Again, I think you have misunderstood how it works from the core point of view.

->req_cleanup_pending() will never be able to terminate a request in a
proper way, without involving the mmc core's knowledge about the
eMMC/SD protocol.

Yes, it could clean up from an ongoing DMA transfer, but that doesn't
bring the eMMC/SD card back into a state where it can accept new
requests.

>
>
> >[...]
> >
> >> >> >[...]
> >> >> >
> >> >> >Having said the above, I am not entirely convinced that it makes
> >> >> >sense to support this, at all.
> >> >> >
> >> >> >Not only, will the support be highly fragile from the mmc core
> >> >> >point of view, but there is also a significant complexity for an
> >> >> >mmc host driver to support this (at least in general).
> >> >> >
> >> >>
> >> >> I am not sure if the comments on host driver complexity is true.
> >> >> Terminating ongoing requests and introducing polling functions on
> >> >> host drivers should be straight forward.
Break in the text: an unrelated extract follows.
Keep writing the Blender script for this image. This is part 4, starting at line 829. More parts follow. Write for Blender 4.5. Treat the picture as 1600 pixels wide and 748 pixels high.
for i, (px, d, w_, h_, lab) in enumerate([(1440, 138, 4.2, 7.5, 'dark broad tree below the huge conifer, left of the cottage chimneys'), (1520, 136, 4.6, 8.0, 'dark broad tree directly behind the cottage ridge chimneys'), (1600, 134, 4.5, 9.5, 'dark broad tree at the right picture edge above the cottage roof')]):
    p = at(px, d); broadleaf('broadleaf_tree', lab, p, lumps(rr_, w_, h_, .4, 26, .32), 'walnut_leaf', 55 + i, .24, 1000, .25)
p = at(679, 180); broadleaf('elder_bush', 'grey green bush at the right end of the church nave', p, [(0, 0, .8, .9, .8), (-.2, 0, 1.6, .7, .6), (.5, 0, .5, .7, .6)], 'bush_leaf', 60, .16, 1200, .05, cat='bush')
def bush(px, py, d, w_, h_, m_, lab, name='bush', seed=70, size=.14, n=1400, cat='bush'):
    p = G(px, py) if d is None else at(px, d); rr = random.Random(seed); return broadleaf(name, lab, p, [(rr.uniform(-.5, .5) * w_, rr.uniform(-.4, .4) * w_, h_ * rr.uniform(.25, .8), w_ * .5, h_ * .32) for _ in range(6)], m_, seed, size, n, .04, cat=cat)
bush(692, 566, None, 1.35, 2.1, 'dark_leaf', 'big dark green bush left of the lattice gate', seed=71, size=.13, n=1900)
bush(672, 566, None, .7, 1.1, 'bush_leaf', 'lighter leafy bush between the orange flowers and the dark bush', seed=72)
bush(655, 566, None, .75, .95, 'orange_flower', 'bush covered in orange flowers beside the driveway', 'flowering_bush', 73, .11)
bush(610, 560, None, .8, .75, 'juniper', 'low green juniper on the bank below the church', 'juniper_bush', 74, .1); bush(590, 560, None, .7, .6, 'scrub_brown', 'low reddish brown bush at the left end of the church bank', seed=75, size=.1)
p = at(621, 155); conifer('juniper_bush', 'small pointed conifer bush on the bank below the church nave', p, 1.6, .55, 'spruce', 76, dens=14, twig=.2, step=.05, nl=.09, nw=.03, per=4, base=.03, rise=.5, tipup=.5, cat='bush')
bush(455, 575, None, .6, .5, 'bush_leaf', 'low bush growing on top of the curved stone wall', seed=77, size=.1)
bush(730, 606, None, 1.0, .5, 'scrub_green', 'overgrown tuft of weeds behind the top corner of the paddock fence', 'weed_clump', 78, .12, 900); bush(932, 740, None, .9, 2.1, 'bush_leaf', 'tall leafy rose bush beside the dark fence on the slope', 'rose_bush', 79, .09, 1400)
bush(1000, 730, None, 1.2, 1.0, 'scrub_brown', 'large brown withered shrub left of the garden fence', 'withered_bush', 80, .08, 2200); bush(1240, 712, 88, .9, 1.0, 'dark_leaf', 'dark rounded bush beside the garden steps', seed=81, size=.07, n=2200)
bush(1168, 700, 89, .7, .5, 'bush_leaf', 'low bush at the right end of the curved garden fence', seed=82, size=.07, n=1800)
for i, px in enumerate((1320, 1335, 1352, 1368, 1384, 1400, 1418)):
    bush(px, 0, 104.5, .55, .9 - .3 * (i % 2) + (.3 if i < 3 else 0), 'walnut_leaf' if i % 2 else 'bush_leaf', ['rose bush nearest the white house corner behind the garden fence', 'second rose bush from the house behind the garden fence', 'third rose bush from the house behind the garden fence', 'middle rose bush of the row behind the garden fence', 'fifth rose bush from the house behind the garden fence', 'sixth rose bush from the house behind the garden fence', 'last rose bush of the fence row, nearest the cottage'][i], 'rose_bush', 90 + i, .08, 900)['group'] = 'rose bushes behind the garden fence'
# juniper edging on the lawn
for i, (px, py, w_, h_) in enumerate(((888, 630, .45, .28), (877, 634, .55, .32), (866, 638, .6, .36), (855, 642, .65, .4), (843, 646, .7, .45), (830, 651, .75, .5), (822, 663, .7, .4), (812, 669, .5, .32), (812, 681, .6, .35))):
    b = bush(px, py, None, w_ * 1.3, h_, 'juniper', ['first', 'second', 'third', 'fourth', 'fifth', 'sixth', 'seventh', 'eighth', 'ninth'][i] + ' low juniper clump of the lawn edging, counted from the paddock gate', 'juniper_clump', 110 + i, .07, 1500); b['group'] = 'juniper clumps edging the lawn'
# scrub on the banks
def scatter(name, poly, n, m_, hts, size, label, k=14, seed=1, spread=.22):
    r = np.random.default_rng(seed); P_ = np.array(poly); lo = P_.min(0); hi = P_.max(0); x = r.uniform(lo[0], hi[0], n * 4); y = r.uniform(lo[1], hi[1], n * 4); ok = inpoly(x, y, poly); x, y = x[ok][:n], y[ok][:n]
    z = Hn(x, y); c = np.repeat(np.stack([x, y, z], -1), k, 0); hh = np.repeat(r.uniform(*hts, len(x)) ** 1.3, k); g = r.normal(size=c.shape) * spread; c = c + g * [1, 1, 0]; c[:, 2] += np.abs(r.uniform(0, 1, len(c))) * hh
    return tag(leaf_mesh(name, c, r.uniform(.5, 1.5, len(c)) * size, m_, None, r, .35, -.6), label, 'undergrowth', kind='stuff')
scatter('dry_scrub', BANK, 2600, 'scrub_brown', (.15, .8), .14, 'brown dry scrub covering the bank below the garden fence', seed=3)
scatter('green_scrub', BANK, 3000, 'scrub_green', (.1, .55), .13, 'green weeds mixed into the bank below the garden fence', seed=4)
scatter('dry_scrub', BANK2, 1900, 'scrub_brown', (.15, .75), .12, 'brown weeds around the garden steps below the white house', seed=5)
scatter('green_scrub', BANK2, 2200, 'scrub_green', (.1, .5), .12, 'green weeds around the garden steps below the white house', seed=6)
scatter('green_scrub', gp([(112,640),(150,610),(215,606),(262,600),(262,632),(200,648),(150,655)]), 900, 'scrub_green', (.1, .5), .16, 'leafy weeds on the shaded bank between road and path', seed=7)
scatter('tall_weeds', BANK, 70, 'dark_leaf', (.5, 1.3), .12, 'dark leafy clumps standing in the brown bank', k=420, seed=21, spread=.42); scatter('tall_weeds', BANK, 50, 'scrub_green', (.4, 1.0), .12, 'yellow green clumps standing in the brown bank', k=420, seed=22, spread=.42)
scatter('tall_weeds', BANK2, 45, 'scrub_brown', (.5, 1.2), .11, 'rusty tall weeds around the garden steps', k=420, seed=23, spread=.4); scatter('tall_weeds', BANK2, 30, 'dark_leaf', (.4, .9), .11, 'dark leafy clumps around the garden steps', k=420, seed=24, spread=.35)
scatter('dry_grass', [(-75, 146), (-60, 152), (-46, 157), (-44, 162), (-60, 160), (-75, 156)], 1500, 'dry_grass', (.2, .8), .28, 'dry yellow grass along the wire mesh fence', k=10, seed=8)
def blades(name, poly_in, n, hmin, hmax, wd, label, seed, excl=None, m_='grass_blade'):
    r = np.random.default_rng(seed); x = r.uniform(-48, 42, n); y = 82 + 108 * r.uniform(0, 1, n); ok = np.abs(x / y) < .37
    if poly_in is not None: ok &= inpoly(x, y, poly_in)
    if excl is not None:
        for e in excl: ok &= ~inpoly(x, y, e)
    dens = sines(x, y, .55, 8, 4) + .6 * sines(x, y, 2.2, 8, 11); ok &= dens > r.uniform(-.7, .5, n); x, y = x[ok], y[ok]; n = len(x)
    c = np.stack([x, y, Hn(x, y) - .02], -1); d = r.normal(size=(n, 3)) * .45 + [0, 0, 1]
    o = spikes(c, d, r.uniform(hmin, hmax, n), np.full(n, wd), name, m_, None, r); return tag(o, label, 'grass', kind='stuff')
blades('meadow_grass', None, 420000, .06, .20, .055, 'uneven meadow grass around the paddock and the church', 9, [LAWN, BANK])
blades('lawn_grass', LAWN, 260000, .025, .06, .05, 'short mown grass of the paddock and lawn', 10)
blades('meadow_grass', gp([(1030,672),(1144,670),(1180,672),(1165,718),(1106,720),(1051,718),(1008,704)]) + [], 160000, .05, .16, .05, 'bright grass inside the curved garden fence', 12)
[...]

None those would disturb
> >> >> the core functionality. They are completely independent.
> >> >
> >> >I think you are underestimating the part with terminating ongoing
> >> >requests. It sounds to me that you really haven't been terminating
> >> >any requests at all, but rather just doing a reset of the mmc
> >> >controller (which is what I observed in patch2).
> >> >
> >>
> >> No, it's not true. I am not doing any reset. Please point me to
> >> specific code snippet where you have observed this.
> >
> >I was looking at patch2 and the ->req_cleanup_pending() callback that you
> >have assigned to cvm_req_cleanup_pending().
> >
> >In there you clear a potentially running DMA job, which is *kind* of a reset of
> >the controller. More importantly, it's definitely *not* terminating an ongoing
> >request, in a way that you can expect the eMMC/SD card to be ready for new
> >communications afterwards. This is my main point.
> >
>
> I am not sure that clearing an ongoing DMA will reset the controller. These are host
> controller specific. The idea is: To drop ongoing transfers, whatever a host software
> has to do it will does through this cleanup function. We may not generalize this,
> providing a hook and letting each host controller handling it seems better.

I fully understand the approach, but again, it doesn't work. Sorry.

As I said, the only thing that *could* work is to call
mmc_claim_host() in the panic write hook -  and hope for the best. If
it succeeds, there is nothing to cleanup or terminate.